--- Begin SOURCE MATERIAL ---

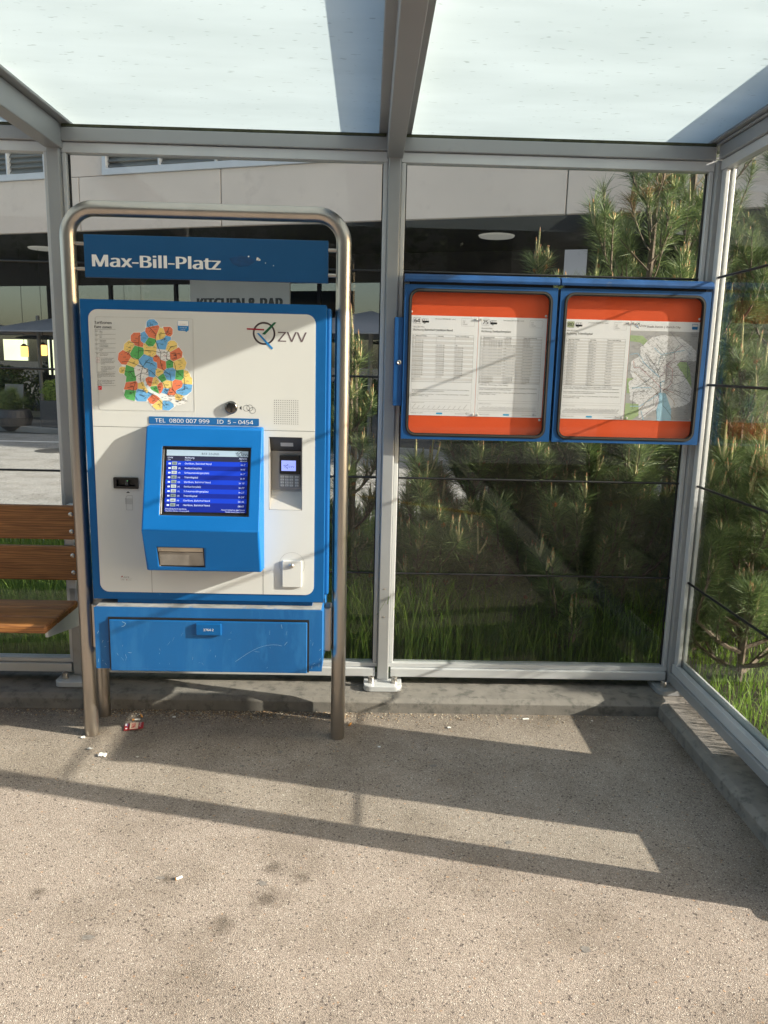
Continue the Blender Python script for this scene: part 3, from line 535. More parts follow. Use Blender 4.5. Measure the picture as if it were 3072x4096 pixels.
for i, t in enumerate('123#456-789?*0^o'): ink.text(t, -.4375+(i % 4)*.0182+(.004 if i % 4 == 3 else 0), 1.160-(i//4)*.0118, .007, INK, 'c', .01)
ink.obj('key_digits', kp_)
# lock cover
mb = MB(); mb.prism(rrect(-.434, -.3535, .7125, .825, .006, 3), 'y', FY-.013, FY-.0036, BEIGE); lk = mb.obj('lock_cover', TM, .003)
mb = MB(); mb.lathe([(.0105, 0), (.0105, .002), (.009, .006), (.005, .0085), (.0001, .0092)], (-.3955, FY-.013, .804), BOLT, 20, 'y'); mb.obj('lock_knob', lk, smooth=True)
# display housing
HX0, HX1 = -.957, -.5065
prof = [(-.5637, 1.3635), (-.5990, 1.3585), (-.712, .972), (-.655, .797), (-.5637, .786)]
def on(a, b, t): return (a[0]+(b[0]-a[0])*t, a[1]+(b[1]-a[1])*t)
mb = MB()
def holed(p, q, t0, t1, u0, u1, depth):     # sloped face from p to q with a rectangular recess
    A, B = on(p, q, t0), on(p, q, t1); n = Vector((q[0]-p[0], q[1]-p[1])).normalized(); n = Vector((-n.y, n.x)); n = n if n.x > 0 else -n
    V = lambda x, k: (x, k[0], k[1])
    vs = [V(HX0, p), V(HX1, p), V(HX1, q), V(HX0, q), V(u0, A), V(u1, A), V(u1, B), V(u0, B)]
    Ad, Bd = (A[0]+n.x*depth, A[1]+n.y*depth), (B[0]+n.x*depth, B[1]+n.y*depth); vs += [V(u0, Ad), V(u1, Ad), V(u1, Bd), V(u0, Bd)]
    mb.add(vs, [(0, 1, 5, 4), (1, 2, 6, 5), (2, 3, 7, 6), (3, 0, 4, 7)], BLUEH)
    mb.add(vs, [(4, 5, 9, 8), (5, 6, 10, 9), (6, 7, 11, 10), (7, 4, 8, 11), (8, 9, 10, 11)], BLACK)
    return Vector((0, *Bd)), Vector((0, Ad[0]-Bd[0], Ad[1]-Bd[1])), n
mb.add([(x, *p) for p in prof for x in (HX0, HX1)], [(0, 1, 3, 2), (6, 7, 9, 8)], BLUEH)
scr = holed(prof[1], prof[2], .190, .852, -.889, -.5495, .016)
flp = holed(prof[2], prof[3], .43, .90, -.905, -.729, .012)
for x in (HX0, HX1): mb.add([(x, *p) for p in prof], [(0, 1, 2, 3, 4)], BLUEH)
bmh = mb
ho = mb.obj('screen_housing', TM)
me = ho.data; b_ = bmesh.new(); b_.from_mesh(me); bmesh.ops.remove_doubles(b_, verts=b_.verts, dist=1e-5); bmesh.ops.recalc_face_normals(b_, faces=b_.faces); b_.to_mesh(me); b_.free()
bv = ho.modifiers.new('b', 'BEVEL'); bv.width = .010; bv.segments = 4; bv.limit_method = 'ANGLE'; bv.angle_limit = R(25)
me.polygons.foreach_set('use_smooth', [True]*len(me.polygons))
try: me.set_sharp_from_angle(angle=R(30))
except Exception: pass
# departures screen
O, V_, n2 = scr; H_ = V_.length; Vn = V_.normalized(); Nn = Vector((0, -n2.x, -n2.y))
ink = Ink(O, (1, 0, 0), Vn, Nn); ink.h = .0015
em = lambda n_, c, e: mat(n_, c, .25, 0, 0, emit=e)
SB1 = em('screen_blue', (.008, .035, .40), .24); SB2 = em('screen_navy', (.008, .018, .20), .22); SHD = em('screen_head', (.30, .40, .52), .13); SDK = em('screen_dark', (.02, .022, .05), .2)
STX = em('screen_text', (.48, .56, .80), .24); SBX = em('screen_box', (.36, .42, .46), .17); SBX2 = em('screen_box_grey', (.18, .23, .24), .22)
u0, u1 = -.8765, -.5605; v0, v1 = .014, H_-.010; Hh = v1-v0
ink.rect(u0, u1, v1-Hh*.095, v1, SHD); ink.rect(u0, u1, v1-Hh*.18, v1-Hh*.095, SDK)
ink.text('8:13', u0+.136, v1-Hh*.07, .013, INK, 'l', .004, .002); ink.text('3.5.2026', u0+.163, v1-Hh*.07, .013, INK, 'l', 0, .002); zvv(ink, u1-.035, v1-Hh*.048, .23, INK, INK, (INK, INK, INK), .002)
ink.text('Linie', u0+.006, v1-Hh*.137, .011, STX, 'l', .006, .002); ink.text('Line', u0+.006, v1-Hh*.17, .007, STX, 'l', 0, .002)
ink.text('Richtung', u0+.072, v1-Hh*.137, .011, STX, 'l', .006, .002); ink.text('Direction', u0+.072, v1-Hh*.17, .007, STX, 'l', 0, .002)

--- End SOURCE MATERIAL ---

#### JOB
Quote each line of the listing exactly, but leave the pictures out.

#### ANSWER TO THIS TASK
Continue the Blender Python script for this scene: part 3, from line 535. More parts follow. Use Blender 4.5. Measure the picture as if it were 3072x4096 pixels.
for i, t in enumerate('123#456-789?*0^o'): ink.text(t, -.4375+(i % 4)*.0182+(.004 if i % 4 == 3 else 0), 1.160-(i//4)*.0118, .007, INK, 'c', .01)
ink.obj('key_digits', kp_)
# lock cover
mb = MB(); mb.prism(rrect(-.434, -.3535, .7125, .825, .006, 3), 'y', FY-.013, FY-.0036, BEIGE); lk = mb.obj('lock_cover', TM, .003)
mb = MB(); mb.lathe([(.0105, 0), (.0105, .002), (.009, .006), (.005, .0085), (.0001, .0092)], (-.3955, FY-.013, .804), BOLT, 20, 'y'); mb.obj('lock_knob', lk, smooth=True)
# display housing
HX0, HX1 = -.957, -.5065
prof = [(-.5637, 1.3635), (-.5990, 1.3585), (-.712, .972), (-.655, .797), (-.5637, .786)]
def on(a, b, t): return (a[0]+(b[0]-a[0])*t, a[1]+(b[1]-a[1])*t)
mb = MB()
def holed(p, q, t0, t1, u0, u1, depth):     # sloped face from p to q with a rectangular recess
    A, B = on(p, q, t0), on(p, q, t1); n = Vector((q[0]-p[0], q[1]-p[1])).normalized(); n = Vector((-n.y, n.x)); n = n if n.x > 0 else -n
    V = lambda x, k: (x, k[0], k[1])
    vs = [V(HX0, p), V(HX1, p), V(HX1, q), V(HX0, q), V(u0, A), V(u1, A), V(u1, B), V(u0, B)]
    Ad, Bd = (A[0]+n.x*depth, A[1]+n.y*depth), (B[0]+n.x*depth, B[1]+n.y*depth); vs += [V(u0, Ad), V(u1, Ad), V(u1, Bd), V(u0, Bd)]
    mb.add(vs, [(0, 1, 5, 4), (1, 2, 6, 5), (2, 3, 7, 6), (3, 0, 4, 7)], BLUEH)
    mb.add(vs, [(4, 5, 9, 8), (5, 6, 10, 9), (6, 7, 11, 10), (7, 4, 8, 11), (8, 9, 10, 11)], BLACK)
    return Vector((0, *Bd)), Vector((0, Ad[0]-Bd[0], Ad[1]-Bd[1])), n
mb.add([(x, *p) for p in prof for x in (HX0, HX1)], [(0, 1, 3, 2), (6, 7, 9, 8)], BLUEH)
scr = holed(prof[1], prof[2], .190, .852, -.889, -.5495, .016)
flp = holed(prof[2], prof[3], .43, .90, -.905, -.729, .012)
for x in (HX0, HX1): mb.add([(x, *p) for p in prof], [(0, 1, 2, 3, 4)], BLUEH)
bmh = mb
ho = mb.obj('screen_housing', TM)
me = ho.data; b_ = bmesh.new(); b_.from_mesh(me); bmesh.ops.remove_doubles(b_, verts=b_.verts, dist=1e-5); bmesh.ops.recalc_face_normals(b_, faces=b_.faces); b_.to_mesh(me); b_.free()
bv = ho.modifiers.new('b', 'BEVEL'); bv.width = .010; bv.segments = 4; bv.limit_method = 'ANGLE'; bv.angle_limit = R(25)
me.polygons.foreach_set('use_smooth', [True]*len(me.polygons))
try: me.set_sharp_from_angle(angle=R(30))
except Exception: pass
# departures screen
O, V_, n2 = scr; H_ = V_.length; Vn = V_.normalized(); Nn = Vector((0, -n2.x, -n2.y))
ink = Ink(O, (1, 0, 0), Vn, Nn); ink.h = .0015
em = lambda n_, c, e: mat(n_, c, .25, 0, 0, emit=e)
SB1 = em('screen_blue', (.008, .035, .40), .24); SB2 = em('screen_navy', (.008, .018, .20), .22); SHD = em('screen_head', (.30, .40, .52), .13); SDK = em('screen_dark', (.02, .022, .05), .2)
STX = em('screen_text', (.48, .56, .80), .24); SBX = em('screen_box', (.36, .42, .46), .17); SBX2 = em('screen_box_grey', (.18, .23, .24), .22)
u0, u1 = -.8765, -.5605; v0, v1 = .014, H_-.010; Hh = v1-v0
ink.rect(u0, u1, v1-Hh*.095, v1, SHD); ink.rect(u0, u1, v1-Hh*.18, v1-Hh*.095, SDK)
ink.text('8:13', u0+.136, v1-Hh*.07, .013, INK, 'l', .004, .002); ink.text('3.5.2026', u0+.163, v1-Hh*.07, .013, INK, 'l', 0, .002); zvv(ink, u1-.035, v1-Hh*.048, .23, INK, INK, (INK, INK, INK), .002)
ink.text('Linie', u0+.006, v1-Hh*.137, .011, STX, 'l', .006, .002); ink.text('Line', u0+.006, v1-Hh*.17, .007, STX, 'l', 0, .002)
ink.text('Richtung', u0+.072, v1-Hh*.137, .011, STX, 'l', .006, .002); ink.text('Direction', u0+.072, v1-Hh*.17, .007, STX, 'l', 0, .002)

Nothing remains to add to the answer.